Problem details
Write out, word for word, the first line of the data below and every line after it through the one containing "rng = np.random.default_rng(11)".

Data records
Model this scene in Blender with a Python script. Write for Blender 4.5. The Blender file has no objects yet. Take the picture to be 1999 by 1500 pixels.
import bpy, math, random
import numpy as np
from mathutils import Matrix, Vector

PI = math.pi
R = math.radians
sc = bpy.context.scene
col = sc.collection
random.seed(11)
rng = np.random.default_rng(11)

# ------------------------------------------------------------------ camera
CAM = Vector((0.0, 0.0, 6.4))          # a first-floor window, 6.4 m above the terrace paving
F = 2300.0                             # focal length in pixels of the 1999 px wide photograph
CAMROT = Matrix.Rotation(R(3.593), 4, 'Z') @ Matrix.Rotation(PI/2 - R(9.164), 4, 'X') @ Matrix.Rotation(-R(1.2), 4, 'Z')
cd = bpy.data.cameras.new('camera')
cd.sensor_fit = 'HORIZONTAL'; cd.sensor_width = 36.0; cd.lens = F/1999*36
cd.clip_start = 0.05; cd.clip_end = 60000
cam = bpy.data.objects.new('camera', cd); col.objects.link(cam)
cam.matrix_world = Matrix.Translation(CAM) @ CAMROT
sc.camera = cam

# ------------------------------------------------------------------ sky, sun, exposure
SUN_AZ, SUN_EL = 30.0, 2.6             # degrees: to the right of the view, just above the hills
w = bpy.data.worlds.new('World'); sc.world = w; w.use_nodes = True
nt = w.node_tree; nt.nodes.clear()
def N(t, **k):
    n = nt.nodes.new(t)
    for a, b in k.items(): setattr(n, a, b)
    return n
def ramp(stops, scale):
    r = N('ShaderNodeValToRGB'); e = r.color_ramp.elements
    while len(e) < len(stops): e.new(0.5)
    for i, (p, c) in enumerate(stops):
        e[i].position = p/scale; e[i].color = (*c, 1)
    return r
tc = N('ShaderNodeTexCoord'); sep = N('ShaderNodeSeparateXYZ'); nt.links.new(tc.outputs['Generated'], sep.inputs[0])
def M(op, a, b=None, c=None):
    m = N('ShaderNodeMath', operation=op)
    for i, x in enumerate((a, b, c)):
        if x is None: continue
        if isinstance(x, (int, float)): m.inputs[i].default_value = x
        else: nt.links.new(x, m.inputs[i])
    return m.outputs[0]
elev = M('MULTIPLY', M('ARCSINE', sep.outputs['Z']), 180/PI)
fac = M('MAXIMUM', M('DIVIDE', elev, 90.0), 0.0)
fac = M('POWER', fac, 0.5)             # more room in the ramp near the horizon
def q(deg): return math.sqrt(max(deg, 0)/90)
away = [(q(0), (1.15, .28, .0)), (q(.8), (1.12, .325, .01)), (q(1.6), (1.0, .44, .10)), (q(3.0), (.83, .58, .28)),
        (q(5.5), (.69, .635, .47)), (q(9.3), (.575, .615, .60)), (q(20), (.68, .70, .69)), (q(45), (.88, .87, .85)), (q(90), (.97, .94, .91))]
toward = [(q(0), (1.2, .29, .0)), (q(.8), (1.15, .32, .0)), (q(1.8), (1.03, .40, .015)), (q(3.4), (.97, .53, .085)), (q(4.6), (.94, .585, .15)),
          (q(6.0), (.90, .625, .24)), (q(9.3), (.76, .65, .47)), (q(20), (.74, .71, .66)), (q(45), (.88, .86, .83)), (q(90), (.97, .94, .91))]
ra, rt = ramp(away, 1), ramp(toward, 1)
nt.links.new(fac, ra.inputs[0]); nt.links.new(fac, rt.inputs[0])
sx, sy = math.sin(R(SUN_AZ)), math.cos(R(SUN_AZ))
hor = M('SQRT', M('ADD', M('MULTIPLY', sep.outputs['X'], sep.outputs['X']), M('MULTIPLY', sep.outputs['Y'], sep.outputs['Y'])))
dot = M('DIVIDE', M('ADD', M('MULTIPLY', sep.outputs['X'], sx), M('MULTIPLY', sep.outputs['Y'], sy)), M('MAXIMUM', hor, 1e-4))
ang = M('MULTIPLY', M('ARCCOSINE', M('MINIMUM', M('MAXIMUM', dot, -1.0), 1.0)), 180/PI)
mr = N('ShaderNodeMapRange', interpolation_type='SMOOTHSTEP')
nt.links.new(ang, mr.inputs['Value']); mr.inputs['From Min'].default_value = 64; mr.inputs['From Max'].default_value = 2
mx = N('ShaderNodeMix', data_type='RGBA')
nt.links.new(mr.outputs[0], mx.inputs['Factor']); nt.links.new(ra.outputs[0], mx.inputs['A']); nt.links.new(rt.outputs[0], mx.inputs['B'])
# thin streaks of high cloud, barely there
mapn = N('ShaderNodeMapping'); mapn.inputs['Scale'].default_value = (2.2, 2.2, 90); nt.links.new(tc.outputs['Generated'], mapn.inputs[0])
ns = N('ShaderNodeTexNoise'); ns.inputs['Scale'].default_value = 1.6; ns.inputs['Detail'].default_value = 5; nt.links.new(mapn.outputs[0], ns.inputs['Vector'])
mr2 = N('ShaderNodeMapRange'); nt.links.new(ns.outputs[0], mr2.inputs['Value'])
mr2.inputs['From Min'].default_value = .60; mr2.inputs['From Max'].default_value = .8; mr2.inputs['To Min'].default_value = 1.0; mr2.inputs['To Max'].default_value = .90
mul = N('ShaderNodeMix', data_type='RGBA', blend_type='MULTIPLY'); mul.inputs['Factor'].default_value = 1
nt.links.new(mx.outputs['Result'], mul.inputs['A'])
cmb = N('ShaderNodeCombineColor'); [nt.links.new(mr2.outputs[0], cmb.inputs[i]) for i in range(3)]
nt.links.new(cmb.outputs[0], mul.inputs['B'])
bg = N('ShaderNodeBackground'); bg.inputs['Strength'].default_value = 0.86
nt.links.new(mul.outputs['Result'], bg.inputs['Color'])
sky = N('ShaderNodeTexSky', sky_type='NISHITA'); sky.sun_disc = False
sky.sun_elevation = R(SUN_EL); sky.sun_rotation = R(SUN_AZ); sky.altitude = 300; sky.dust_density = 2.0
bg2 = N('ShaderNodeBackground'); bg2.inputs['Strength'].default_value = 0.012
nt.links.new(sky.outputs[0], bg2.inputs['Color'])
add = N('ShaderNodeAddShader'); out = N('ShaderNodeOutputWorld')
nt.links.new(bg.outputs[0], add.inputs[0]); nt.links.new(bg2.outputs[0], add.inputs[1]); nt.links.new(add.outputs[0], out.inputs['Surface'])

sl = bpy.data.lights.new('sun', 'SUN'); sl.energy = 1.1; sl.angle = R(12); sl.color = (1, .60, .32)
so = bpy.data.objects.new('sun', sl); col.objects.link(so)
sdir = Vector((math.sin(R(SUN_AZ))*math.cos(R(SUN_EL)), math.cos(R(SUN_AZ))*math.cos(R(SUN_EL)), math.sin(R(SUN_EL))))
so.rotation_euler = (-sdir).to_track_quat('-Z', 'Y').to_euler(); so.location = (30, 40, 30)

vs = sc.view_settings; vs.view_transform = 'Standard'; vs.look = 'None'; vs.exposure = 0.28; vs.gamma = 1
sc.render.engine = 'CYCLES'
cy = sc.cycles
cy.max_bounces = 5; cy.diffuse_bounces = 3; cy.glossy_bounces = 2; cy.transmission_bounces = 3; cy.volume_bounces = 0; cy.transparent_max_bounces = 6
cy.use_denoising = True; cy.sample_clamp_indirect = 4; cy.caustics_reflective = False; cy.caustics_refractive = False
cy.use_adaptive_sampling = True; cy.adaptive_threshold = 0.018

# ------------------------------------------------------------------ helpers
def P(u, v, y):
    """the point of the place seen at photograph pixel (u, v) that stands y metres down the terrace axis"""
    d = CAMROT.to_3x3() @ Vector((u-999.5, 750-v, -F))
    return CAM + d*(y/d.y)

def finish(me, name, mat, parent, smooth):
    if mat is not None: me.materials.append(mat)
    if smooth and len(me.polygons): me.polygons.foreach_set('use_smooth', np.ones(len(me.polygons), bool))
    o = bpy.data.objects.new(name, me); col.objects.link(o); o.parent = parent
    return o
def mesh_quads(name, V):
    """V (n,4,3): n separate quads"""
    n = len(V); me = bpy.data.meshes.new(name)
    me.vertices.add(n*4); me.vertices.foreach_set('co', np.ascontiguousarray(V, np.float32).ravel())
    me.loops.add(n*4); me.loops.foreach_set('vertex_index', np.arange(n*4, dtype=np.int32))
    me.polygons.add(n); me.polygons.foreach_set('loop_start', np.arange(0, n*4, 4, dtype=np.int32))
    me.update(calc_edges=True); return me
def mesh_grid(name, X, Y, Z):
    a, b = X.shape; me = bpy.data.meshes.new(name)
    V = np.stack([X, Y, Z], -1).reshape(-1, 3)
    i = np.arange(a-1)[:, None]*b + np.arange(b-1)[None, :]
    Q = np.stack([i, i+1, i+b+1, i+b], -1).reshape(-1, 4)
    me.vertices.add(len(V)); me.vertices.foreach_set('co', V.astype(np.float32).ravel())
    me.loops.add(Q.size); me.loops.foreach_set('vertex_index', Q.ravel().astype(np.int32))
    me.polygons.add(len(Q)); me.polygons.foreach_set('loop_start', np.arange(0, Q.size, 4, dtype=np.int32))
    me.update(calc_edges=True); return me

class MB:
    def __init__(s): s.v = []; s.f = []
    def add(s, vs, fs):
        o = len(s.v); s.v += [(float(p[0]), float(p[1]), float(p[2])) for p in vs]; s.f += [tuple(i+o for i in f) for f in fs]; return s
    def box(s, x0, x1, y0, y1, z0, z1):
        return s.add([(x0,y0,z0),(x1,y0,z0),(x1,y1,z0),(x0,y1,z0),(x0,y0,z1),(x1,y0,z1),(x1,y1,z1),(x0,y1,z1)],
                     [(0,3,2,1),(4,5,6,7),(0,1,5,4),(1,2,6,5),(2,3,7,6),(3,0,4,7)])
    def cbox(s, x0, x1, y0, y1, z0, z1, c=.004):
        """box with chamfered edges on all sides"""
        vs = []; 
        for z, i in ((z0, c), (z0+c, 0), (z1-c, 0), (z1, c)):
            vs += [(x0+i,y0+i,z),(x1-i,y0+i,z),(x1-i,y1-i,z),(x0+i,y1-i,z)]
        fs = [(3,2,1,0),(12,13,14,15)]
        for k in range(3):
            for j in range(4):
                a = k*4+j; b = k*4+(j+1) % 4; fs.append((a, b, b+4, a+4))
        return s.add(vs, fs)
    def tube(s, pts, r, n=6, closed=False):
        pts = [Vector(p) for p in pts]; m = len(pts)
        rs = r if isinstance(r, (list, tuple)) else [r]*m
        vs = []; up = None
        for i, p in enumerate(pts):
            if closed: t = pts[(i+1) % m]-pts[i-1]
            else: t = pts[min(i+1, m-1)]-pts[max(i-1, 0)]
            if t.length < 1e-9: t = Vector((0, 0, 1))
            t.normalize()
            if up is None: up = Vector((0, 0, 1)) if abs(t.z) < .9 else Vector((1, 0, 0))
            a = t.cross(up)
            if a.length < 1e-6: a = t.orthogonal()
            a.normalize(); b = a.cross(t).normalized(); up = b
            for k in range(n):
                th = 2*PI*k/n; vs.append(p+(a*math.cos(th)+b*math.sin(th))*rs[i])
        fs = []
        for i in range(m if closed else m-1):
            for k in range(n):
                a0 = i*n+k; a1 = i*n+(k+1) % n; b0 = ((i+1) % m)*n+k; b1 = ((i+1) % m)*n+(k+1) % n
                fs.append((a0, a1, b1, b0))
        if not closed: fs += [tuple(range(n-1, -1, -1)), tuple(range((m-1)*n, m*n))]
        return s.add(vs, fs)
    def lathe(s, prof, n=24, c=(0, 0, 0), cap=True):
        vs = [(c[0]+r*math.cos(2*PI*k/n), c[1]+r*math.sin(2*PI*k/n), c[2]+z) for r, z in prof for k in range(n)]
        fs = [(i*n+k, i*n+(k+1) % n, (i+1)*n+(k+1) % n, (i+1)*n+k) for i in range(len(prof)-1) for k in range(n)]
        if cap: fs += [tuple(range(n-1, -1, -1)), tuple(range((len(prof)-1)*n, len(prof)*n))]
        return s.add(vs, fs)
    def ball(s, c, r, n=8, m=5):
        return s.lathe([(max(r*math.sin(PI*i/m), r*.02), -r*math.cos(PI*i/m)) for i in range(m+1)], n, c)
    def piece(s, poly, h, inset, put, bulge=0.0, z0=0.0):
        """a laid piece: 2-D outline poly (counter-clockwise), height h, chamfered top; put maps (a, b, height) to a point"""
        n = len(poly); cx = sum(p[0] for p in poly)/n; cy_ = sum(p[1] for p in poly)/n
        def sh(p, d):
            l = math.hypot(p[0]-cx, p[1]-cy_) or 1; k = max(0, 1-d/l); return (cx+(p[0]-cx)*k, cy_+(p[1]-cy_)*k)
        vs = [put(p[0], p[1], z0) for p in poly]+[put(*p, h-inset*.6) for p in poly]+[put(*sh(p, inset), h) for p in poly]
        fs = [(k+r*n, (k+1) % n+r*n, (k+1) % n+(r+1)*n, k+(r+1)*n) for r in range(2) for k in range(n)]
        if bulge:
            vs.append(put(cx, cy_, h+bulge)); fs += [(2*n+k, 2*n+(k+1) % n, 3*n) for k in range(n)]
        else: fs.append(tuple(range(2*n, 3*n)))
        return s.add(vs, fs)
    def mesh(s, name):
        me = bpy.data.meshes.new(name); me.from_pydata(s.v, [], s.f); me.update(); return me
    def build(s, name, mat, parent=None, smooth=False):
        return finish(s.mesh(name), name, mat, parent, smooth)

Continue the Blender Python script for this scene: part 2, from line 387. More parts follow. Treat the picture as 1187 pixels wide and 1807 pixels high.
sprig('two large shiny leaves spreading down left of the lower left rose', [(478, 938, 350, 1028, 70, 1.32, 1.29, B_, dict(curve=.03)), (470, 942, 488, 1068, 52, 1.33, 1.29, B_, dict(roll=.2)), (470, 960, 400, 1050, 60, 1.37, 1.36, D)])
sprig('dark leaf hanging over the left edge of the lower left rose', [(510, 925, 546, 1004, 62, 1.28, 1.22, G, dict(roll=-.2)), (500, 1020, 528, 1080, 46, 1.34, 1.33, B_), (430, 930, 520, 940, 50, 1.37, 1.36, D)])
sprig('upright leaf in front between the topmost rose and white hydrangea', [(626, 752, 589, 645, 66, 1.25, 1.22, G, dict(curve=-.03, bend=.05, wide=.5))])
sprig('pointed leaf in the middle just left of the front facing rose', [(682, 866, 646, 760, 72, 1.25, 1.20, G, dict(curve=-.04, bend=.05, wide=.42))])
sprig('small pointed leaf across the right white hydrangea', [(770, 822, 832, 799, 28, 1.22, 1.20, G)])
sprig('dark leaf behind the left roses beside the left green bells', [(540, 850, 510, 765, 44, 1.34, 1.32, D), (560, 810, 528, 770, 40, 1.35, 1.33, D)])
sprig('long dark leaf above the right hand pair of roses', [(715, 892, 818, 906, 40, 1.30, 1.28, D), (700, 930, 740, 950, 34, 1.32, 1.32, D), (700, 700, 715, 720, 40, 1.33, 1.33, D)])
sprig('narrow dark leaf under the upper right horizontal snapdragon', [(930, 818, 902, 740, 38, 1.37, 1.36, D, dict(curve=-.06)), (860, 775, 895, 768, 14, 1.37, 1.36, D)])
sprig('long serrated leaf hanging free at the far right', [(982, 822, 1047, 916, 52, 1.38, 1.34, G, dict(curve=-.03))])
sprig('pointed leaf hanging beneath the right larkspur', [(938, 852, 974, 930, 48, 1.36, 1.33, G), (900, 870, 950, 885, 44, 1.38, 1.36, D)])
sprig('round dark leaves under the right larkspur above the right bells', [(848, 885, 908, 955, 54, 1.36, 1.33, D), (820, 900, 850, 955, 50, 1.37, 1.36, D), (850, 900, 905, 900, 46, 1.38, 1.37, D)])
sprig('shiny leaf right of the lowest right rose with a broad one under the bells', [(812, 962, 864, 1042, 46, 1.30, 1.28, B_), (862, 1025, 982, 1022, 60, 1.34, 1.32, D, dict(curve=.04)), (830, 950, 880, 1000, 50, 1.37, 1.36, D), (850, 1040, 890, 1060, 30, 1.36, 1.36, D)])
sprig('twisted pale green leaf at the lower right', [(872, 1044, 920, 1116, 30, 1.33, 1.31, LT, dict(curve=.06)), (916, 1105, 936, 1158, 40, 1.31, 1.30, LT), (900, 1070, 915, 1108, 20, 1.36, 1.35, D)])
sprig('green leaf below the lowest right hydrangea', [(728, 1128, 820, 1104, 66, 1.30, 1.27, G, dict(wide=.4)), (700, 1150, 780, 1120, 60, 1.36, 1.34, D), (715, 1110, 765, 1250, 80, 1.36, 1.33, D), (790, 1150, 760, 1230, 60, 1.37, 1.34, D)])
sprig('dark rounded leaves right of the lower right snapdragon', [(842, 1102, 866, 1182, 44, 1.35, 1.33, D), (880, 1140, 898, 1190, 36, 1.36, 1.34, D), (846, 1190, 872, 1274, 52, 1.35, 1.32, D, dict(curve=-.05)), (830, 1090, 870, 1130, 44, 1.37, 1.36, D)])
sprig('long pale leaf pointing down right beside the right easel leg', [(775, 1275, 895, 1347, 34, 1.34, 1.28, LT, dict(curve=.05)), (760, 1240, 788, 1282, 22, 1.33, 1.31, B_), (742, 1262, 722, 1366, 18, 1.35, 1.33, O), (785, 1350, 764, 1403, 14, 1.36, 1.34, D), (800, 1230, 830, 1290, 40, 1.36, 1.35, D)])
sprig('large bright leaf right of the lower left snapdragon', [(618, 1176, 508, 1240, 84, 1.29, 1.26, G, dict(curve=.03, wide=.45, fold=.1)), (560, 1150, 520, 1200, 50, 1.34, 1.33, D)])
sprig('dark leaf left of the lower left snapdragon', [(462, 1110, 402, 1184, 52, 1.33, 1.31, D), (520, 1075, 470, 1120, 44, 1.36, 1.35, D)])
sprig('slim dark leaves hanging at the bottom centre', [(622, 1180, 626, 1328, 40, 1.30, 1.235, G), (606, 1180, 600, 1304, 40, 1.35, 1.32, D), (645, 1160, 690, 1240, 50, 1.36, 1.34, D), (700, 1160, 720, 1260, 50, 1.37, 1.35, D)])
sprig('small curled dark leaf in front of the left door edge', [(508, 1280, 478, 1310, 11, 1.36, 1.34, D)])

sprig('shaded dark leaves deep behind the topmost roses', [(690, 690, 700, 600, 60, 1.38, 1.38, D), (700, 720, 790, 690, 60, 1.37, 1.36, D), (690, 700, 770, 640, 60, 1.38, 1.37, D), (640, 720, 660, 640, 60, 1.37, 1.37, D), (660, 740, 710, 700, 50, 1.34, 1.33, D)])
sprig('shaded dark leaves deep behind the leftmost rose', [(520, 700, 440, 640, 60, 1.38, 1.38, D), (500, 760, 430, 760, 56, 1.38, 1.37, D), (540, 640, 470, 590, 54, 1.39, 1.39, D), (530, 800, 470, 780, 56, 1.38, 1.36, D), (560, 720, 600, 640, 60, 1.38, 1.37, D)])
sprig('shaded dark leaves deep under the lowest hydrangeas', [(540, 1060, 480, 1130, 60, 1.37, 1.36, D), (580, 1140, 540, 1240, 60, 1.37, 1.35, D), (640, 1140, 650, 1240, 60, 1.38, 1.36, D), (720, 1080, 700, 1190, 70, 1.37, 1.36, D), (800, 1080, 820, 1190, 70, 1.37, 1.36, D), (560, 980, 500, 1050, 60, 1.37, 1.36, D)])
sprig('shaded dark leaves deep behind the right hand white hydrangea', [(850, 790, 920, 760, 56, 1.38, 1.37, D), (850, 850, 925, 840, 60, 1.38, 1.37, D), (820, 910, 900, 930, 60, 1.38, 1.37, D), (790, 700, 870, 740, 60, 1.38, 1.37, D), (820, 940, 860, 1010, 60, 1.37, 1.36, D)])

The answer
Model this scene in Blender with a Python script. Write for Blender 4.5. The Blender file has no objects yet. Take the picture to be 1999 by 1500 pixels.
import bpy, math, random
import numpy as np
from mathutils import Matrix, Vector

PI = math.pi
R = math.radians
sc = bpy.context.scene
col = sc.collection
random.seed(11)
rng = np.random.default_rng(11)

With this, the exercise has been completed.